• [OBJECTIVE]: Set down the material below word for word, excluding the pictures.

• [DATA EXCERPT]:

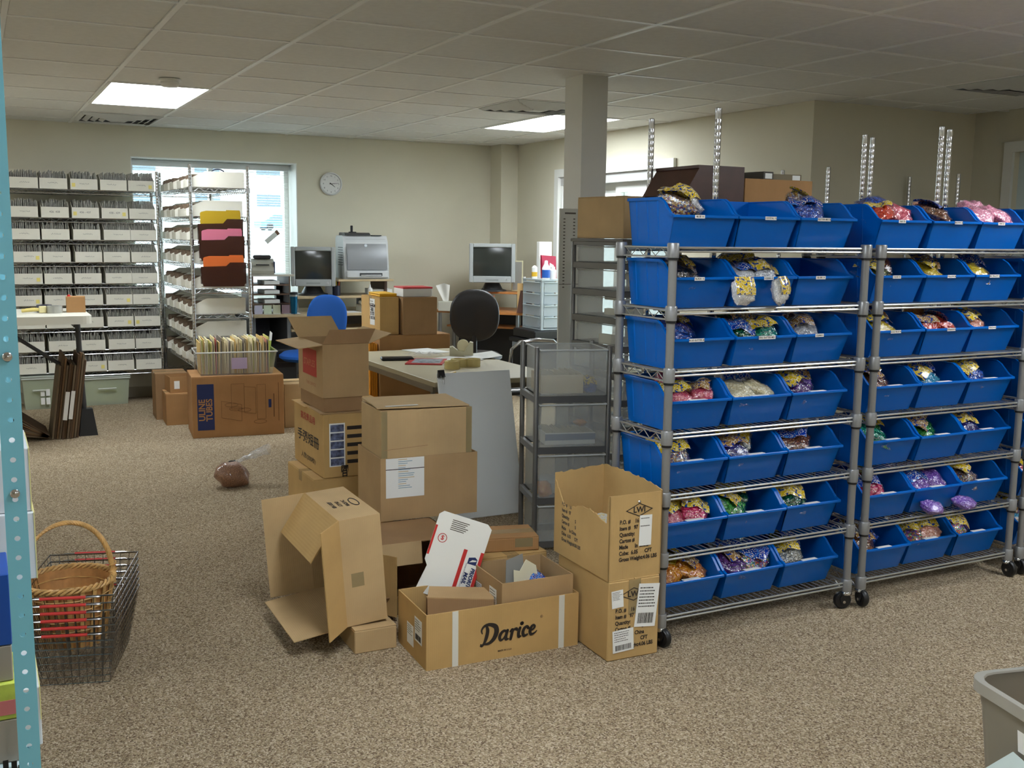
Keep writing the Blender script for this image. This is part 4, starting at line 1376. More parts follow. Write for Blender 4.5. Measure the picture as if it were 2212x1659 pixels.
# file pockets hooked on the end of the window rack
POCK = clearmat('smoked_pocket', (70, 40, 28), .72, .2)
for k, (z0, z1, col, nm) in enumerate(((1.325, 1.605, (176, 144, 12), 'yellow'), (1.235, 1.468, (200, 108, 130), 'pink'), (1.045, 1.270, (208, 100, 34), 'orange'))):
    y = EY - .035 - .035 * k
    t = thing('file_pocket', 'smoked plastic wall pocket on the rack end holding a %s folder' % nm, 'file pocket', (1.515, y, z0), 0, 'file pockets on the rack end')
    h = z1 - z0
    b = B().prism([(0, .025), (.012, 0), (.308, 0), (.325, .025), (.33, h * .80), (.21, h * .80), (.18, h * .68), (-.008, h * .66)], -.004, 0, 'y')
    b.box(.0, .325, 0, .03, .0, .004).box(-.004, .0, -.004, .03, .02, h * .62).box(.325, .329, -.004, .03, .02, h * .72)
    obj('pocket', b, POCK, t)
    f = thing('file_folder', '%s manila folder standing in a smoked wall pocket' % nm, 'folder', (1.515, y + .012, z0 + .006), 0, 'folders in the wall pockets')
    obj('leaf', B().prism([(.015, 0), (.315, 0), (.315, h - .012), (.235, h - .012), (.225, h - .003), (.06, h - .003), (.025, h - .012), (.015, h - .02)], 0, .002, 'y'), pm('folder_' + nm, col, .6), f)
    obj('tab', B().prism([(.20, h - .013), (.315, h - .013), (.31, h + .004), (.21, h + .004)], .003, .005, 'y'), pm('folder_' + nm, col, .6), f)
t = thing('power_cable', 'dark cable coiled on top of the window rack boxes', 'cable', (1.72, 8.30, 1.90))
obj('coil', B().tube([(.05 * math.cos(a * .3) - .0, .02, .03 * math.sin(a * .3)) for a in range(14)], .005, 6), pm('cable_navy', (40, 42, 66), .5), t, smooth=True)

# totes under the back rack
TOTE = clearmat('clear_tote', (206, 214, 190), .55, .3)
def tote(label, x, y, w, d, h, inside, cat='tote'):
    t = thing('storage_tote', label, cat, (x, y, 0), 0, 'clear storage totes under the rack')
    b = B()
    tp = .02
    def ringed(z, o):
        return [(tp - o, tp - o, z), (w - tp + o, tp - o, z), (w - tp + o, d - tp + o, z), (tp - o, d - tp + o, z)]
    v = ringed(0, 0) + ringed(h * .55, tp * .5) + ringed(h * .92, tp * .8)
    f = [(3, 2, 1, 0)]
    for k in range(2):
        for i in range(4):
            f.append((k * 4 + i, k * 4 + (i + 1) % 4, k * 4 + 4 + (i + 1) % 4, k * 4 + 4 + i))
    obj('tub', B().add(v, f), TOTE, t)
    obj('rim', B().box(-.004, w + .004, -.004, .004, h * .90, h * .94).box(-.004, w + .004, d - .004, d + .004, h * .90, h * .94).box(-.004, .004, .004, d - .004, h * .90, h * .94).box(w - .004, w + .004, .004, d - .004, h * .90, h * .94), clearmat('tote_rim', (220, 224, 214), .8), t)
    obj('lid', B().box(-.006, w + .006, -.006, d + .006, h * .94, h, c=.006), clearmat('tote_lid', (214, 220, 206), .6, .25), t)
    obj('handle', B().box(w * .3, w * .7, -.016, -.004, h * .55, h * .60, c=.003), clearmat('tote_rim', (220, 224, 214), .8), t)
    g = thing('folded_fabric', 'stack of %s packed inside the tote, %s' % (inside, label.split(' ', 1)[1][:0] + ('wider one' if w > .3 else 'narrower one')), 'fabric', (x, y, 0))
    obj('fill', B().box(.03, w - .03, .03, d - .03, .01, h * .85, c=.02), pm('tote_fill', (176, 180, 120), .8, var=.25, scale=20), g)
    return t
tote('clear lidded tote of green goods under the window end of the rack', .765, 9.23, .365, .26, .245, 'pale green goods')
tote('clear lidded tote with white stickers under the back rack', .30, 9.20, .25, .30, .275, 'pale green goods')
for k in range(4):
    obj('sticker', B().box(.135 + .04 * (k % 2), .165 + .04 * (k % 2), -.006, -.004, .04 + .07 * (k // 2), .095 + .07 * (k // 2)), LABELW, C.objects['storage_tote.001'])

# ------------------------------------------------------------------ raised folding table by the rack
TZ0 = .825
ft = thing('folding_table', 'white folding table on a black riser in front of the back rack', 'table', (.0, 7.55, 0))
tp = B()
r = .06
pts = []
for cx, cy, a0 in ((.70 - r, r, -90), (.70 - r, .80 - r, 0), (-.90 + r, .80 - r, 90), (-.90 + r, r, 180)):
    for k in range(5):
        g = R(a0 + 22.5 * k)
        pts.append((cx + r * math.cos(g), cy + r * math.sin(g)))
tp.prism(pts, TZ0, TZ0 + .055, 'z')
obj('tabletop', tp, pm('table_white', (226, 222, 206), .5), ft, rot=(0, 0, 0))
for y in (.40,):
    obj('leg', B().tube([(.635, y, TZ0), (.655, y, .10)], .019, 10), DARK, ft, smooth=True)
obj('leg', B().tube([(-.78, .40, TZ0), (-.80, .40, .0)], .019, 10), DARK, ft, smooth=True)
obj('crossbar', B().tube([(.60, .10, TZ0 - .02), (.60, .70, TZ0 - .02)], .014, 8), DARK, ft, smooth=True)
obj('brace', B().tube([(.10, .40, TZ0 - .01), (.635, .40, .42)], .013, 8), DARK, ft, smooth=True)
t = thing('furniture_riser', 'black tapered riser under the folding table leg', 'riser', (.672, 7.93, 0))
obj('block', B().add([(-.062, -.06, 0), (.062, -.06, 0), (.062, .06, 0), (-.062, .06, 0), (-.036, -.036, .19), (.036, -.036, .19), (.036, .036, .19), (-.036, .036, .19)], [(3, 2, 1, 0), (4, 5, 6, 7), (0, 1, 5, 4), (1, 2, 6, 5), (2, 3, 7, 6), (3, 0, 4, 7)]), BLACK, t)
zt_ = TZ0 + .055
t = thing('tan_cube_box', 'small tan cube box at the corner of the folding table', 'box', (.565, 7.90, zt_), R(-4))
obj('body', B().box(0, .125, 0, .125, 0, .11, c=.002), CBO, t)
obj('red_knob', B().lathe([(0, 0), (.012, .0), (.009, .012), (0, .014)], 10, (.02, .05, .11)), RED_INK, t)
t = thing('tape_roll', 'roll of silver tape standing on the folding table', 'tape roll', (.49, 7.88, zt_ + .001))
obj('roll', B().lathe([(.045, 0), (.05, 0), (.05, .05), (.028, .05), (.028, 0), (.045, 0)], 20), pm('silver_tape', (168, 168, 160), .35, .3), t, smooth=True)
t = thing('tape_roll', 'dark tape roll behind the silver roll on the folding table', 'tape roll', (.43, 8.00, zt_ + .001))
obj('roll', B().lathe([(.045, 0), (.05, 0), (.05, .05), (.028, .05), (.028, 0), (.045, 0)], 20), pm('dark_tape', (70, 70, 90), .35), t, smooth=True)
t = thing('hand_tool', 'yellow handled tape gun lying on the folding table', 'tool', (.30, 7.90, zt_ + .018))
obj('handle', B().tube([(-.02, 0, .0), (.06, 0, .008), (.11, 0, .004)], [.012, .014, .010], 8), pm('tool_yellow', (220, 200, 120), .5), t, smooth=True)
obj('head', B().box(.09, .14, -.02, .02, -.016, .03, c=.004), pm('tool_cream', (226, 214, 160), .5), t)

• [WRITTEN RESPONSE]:
Keep writing the Blender script for this image. This is part 4, starting at line 1376. More parts follow. Write for Blender 4.5. Measure the picture as if it were 2212x1659 pixels.
# file pockets hooked on the end of the window rack
POCK = clearmat('smoked_pocket', (70, 40, 28), .72, .2)
for k, (z0, z1, col, nm) in enumerate(((1.325, 1.605, (176, 144, 12), 'yellow'), (1.235, 1.468, (200, 108, 130), 'pink'), (1.045, 1.270, (208, 100, 34), 'orange'))):
    y = EY - .035 - .035 * k
    t = thing('file_pocket', 'smoked plastic wall pocket on the rack end holding a %s folder' % nm, 'file pocket', (1.515, y, z0), 0, 'file pockets on the rack end')
    h = z1 - z0
    b = B().prism([(0, .025), (.012, 0), (.308, 0), (.325, .025), (.33, h * .80), (.21, h * .80), (.18, h * .68), (-.008, h * .66)], -.004, 0, 'y')
    b.box(.0, .325, 0, .03, .0, .004).box(-.004, .0, -.004, .03, .02, h * .62).box(.325, .329, -.004, .03, .02, h * .72)
    obj('pocket', b, POCK, t)
    f = thing('file_folder', '%s manila folder standing in a smoked wall pocket' % nm, 'folder', (1.515, y + .012, z0 + .006), 0, 'folders in the wall pockets')
    obj('leaf', B().prism([(.015, 0), (.315, 0), (.315, h - .012), (.235, h - .012), (.225, h - .003), (.06, h - .003), (.025, h - .012), (.015, h - .02)], 0, .002, 'y'), pm('folder_' + nm, col, .6), f)
    obj('tab', B().prism([(.20, h - .013), (.315, h - .013), (.31, h + .004), (.21, h + .004)], .003, .005, 'y'), pm('folder_' + nm, col, .6), f)
t = thing('power_cable', 'dark cable coiled on top of the window rack boxes', 'cable', (1.72, 8.30, 1.90))
obj('coil', B().tube([(.05 * math.cos(a * .3) - .0, .02, .03 * math.sin(a * .3)) for a in range(14)], .005, 6), pm('cable_navy', (40, 42, 66), .5), t, smooth=True)

# totes under the back rack
TOTE = clearmat('clear_tote', (206, 214, 190), .55, .3)
def tote(label, x, y, w, d, h, inside, cat='tote'):
    t = thing('storage_tote', label, cat, (x, y, 0), 0, 'clear storage totes under the rack')
    b = B()
    tp = .02
    def ringed(z, o):
        return [(tp - o, tp - o, z), (w - tp + o, tp - o, z), (w - tp + o, d - tp + o, z), (tp - o, d - tp + o, z)]
    v = ringed(0, 0) + ringed(h * .55, tp * .5) + ringed(h * .92, tp * .8)
    f = [(3, 2, 1, 0)]
    for k in range(2):
        for i in range(4):
            f.append((k * 4 + i, k * 4 + (i + 1) % 4, k * 4 + 4 + (i + 1) % 4, k * 4 + 4 + i))
    obj('tub', B().add(v, f), TOTE, t)
    obj('rim', B().box(-.004, w + .004, -.004, .004, h * .90, h * .94).box(-.004, w + .004, d - .004, d + .004, h * .90, h * .94).box(-.004, .004, .004, d - .004, h * .90, h * .94).box(w - .004, w + .004, .004, d - .004, h * .90, h * .94), clearmat('tote_rim', (220, 224, 214), .8), t)
    obj('lid', B().box(-.006, w + .006, -.006, d + .006, h * .94, h, c=.006), clearmat('tote_lid', (214, 220, 206), .6, .25), t)
    obj('handle', B().box(w * .3, w * .7, -.016, -.004, h * .55, h * .60, c=.003), clearmat('tote_rim', (220, 224, 214), .8), t)
    g = thing('folded_fabric', 'stack of %s packed inside the tote, %s' % (inside, label.split(' ', 1)[1][:0] + ('wider one' if w > .3 else 'narrower one')), 'fabric', (x, y, 0))
    obj('fill', B().box(.03, w - .03, .03, d - .03, .01, h * .85, c=.02), pm('tote_fill', (176, 180, 120), .8, var=.25, scale=20), g)
    return t
tote('clear lidded tote of green goods under the window end of the rack', .765, 9.23, .365, .26, .245, 'pale green goods')
tote('clear lidded tote with white stickers under the back rack', .30, 9.20, .25, .30, .275, 'pale green goods')
for k in range(4):
    obj('sticker', B().box(.135 + .04 * (k % 2), .165 + .04 * (k % 2), -.006, -.004, .04 + .07 * (k // 2), .095 + .07 * (k // 2)), LABELW, C.objects['storage_tote.001'])

# ------------------------------------------------------------------ raised folding table by the rack
TZ0 = .825
ft = thing('folding_table', 'white folding table on a black riser in front of the back rack', 'table', (.0, 7.55, 0))
tp = B()
r = .06
pts = []
for cx, cy, a0 in ((.70 - r, r, -90), (.70 - r, .80 - r, 0), (-.90 + r, .80 - r, 90), (-.90 + r, r, 180)):
    for k in range(5):
        g = R(a0 + 22.5 * k)
        pts.append((cx + r * math.cos(g), cy + r * math.sin(g)))
tp.prism(pts, TZ0, TZ0 + .055, 'z')
obj('tabletop', tp, pm('table_white', (226, 222, 206), .5), ft, rot=(0, 0, 0))
for y in (.40,):
    obj('leg', B().tube([(.635, y, TZ0), (.655, y, .10)], .019, 10), DARK, ft, smooth=True)
obj('leg', B().tube([(-.78, .40, TZ0), (-.80, .40, .0)], .019, 10), DARK, ft, smooth=True)
obj('crossbar', B().tube([(.60, .10, TZ0 - .02), (.60, .70, TZ0 - .02)], .014, 8), DARK, ft, smooth=True)
obj('brace', B().tube([(.10, .40, TZ0 - .01), (.635, .40, .42)], .013, 8), DARK, ft, smooth=True)
t = thing('furniture_riser', 'black tapered riser under the folding table leg', 'riser', (.672, 7.93, 0))
obj('block', B().add([(-.062, -.06, 0), (.062, -.06, 0), (.062, .06, 0), (-.062, .06, 0), (-.036, -.036, .19), (.036, -.036, .19), (.036, .036, .19), (-.036, .036, .19)], [(3, 2, 1, 0), (4, 5, 6, 7), (0, 1, 5, 4), (1, 2, 6, 5), (2, 3, 7, 6), (3, 0, 4, 7)]), BLACK, t)
zt_ = TZ0 + .055
t = thing('tan_cube_box', 'small tan cube box at the corner of the folding table', 'box', (.565, 7.90, zt_), R(-4))
obj('body', B().box(0, .125, 0, .125, 0, .11, c=.002), CBO, t)
obj('red_knob', B().lathe([(0, 0), (.012, .0), (.009, .012), (0, .014)], 10, (.02, .05, .11)), RED_INK, t)
t = thing('tape_roll', 'roll of silver tape standing on the folding table', 'tape roll', (.49, 7.88, zt_ + .001))
obj('roll', B().lathe([(.045, 0), (.05, 0), (.05, .05), (.028, .05), (.028, 0), (.045, 0)], 20), pm('silver_tape', (168, 168, 160), .35, .3), t, smooth=True)
t = thing('tape_roll', 'dark tape roll behind the silver roll on the folding table', 'tape roll', (.43, 8.00, zt_ + .001))
obj('roll', B().lathe([(.045, 0), (.05, 0), (.05, .05), (.028, .05), (.028, 0), (.045, 0)], 20), pm('dark_tape', (70, 70, 90), .35), t, smooth=True)
t = thing('hand_tool', 'yellow handled tape gun lying on the folding table', 'tool', (.30, 7.90, zt_ + .018))
obj('handle', B().tube([(-.02, 0, .0), (.06, 0, .008), (.11, 0, .004)], [.012, .014, .010], 8), pm('tool_yellow', (220, 200, 120), .5), t, smooth=True)
obj('head', B().box(.09, .14, -.02, .02, -.016, .03, c=.004), pm('tool_cream', (226, 214, 160), .5), t)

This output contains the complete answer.